*What the task requires:*
Where a line of the listing below includes the word "wide", reproduce that line.

****

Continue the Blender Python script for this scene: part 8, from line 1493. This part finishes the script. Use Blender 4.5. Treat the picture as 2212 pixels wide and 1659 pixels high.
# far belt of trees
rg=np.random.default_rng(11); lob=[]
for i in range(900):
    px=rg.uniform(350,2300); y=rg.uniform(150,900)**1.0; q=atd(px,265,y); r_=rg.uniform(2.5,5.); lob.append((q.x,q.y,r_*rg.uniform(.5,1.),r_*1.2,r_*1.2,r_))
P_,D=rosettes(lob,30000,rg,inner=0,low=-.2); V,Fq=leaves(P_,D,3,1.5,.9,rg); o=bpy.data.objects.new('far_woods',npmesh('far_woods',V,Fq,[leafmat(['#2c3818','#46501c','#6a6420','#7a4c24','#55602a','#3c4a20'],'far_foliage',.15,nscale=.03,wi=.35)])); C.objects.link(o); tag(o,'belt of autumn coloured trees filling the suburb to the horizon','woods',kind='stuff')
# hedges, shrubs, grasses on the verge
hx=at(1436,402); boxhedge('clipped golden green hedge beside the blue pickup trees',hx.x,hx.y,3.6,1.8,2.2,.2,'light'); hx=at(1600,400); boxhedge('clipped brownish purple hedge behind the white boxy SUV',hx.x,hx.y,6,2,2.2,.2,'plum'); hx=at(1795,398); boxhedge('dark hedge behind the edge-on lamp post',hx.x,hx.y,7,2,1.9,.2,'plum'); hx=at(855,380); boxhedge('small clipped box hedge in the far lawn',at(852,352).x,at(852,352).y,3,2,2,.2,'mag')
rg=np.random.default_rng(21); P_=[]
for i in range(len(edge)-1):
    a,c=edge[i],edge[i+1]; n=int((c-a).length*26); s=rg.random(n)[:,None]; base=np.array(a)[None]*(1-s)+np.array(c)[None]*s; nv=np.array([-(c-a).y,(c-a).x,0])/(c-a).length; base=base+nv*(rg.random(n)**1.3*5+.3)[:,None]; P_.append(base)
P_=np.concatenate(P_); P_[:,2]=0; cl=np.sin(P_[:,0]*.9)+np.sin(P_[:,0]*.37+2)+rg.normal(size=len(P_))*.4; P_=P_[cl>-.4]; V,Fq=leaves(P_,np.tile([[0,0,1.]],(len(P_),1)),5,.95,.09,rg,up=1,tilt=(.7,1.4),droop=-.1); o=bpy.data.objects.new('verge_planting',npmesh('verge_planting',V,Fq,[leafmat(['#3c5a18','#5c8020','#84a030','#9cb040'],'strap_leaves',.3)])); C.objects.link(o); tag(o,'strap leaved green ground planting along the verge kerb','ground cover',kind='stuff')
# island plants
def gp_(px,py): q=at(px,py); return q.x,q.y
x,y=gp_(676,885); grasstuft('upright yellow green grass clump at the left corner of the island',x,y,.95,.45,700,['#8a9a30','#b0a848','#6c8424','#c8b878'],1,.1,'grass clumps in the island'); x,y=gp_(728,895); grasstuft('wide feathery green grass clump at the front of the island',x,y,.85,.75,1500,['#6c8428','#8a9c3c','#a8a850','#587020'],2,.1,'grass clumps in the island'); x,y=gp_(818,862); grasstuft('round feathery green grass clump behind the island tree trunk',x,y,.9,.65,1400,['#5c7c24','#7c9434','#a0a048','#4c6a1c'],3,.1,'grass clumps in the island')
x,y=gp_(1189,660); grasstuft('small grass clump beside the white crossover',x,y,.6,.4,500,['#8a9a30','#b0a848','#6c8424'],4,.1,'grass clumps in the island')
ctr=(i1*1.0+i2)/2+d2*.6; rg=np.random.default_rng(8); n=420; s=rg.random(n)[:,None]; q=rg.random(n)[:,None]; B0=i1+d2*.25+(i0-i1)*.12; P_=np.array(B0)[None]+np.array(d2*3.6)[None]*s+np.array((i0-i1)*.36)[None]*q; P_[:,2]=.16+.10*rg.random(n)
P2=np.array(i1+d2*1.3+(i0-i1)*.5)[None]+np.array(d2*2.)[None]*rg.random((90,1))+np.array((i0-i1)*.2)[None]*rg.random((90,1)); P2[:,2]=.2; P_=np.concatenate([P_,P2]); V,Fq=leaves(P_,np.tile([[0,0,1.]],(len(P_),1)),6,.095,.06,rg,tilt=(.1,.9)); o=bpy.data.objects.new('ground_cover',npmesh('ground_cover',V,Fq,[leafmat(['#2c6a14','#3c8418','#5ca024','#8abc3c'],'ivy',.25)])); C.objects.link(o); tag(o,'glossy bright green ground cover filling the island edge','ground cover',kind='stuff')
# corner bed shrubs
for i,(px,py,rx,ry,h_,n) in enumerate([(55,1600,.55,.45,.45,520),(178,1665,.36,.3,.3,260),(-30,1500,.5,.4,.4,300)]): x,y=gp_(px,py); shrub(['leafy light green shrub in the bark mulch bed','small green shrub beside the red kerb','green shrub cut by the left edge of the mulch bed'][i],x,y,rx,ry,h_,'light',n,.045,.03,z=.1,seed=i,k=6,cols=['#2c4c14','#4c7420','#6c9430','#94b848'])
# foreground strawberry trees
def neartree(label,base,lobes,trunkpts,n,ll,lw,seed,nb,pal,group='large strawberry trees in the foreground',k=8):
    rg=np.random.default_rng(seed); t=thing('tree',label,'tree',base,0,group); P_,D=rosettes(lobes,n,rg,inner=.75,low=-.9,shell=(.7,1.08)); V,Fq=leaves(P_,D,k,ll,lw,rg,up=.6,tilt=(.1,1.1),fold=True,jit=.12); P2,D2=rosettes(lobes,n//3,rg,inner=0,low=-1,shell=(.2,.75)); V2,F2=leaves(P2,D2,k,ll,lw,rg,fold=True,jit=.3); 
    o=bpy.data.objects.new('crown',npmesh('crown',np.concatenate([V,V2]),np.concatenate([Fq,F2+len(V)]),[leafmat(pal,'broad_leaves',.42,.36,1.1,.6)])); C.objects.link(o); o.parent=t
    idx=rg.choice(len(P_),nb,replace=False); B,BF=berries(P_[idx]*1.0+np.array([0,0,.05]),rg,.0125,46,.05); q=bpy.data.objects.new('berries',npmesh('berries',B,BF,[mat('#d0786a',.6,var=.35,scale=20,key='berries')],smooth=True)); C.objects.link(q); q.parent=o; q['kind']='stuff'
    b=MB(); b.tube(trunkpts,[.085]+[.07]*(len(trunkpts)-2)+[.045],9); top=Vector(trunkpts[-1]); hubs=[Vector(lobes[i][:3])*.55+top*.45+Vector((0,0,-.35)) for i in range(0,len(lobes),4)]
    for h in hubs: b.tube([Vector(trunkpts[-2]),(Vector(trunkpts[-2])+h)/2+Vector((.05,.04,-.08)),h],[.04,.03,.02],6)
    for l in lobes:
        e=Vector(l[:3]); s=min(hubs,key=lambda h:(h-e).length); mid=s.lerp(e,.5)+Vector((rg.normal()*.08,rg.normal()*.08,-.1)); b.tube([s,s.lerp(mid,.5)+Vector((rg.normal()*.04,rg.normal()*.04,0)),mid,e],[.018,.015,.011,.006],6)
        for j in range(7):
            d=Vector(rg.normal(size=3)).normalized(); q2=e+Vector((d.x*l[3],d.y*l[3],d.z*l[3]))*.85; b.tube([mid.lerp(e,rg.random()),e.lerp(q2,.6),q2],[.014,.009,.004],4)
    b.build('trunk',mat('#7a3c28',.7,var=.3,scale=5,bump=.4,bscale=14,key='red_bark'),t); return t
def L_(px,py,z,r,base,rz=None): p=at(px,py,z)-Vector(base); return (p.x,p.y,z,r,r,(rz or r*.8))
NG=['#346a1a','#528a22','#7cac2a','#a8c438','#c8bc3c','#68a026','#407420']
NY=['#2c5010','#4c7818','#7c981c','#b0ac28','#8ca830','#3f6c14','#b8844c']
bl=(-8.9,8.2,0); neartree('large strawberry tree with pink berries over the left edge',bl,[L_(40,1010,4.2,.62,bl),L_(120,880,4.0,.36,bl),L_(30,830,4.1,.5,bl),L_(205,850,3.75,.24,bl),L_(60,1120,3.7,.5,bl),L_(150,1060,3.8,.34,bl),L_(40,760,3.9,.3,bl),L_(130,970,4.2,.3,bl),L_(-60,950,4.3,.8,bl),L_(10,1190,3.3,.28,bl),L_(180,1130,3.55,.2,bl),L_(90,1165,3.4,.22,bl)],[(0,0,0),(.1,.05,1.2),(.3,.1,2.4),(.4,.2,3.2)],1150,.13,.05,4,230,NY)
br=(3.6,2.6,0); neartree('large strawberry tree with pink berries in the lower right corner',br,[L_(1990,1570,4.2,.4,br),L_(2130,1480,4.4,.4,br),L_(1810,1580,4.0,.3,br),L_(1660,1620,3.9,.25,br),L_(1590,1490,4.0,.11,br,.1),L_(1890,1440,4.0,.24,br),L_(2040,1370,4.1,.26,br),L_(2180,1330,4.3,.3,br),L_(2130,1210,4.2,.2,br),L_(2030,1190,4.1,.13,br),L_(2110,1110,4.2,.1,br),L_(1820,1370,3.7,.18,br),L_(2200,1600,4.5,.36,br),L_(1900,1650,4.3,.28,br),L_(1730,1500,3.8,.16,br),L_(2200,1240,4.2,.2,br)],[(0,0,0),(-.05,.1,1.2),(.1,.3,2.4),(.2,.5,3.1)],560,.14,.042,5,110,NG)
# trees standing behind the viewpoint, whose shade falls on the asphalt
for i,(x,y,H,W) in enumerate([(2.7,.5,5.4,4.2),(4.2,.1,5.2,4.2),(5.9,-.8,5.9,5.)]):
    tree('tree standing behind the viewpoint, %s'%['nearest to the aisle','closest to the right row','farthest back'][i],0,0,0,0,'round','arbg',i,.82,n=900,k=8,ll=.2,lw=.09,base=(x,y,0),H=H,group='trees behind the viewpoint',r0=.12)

****

*Exercise output:*
Continue the Blender Python script for this scene: part 8, from line 1493. This part finishes the script. Use Blender 4.5. Treat the picture as 2212 pixels wide and 1659 pixels high.
x,y=gp_(676,885); grasstuft('upright yellow green grass clump at the left corner of the island',x,y,.95,.45,700,['#8a9a30','#b0a848','#6c8424','#c8b878'],1,.1,'grass clumps in the island'); x,y=gp_(728,895); grasstuft('wide feathery green grass clump at the front of the island',x,y,.85,.75,1500,['#6c8428','#8a9c3c','#a8a850','#587020'],2,.1,'grass clumps in the island'); x,y=gp_(818,862); grasstuft('round feathery green grass clump behind the island tree trunk',x,y,.9,.65,1400,['#5c7c24','#7c9434','#a0a048','#4c6a1c'],3,.1,'grass clumps in the island')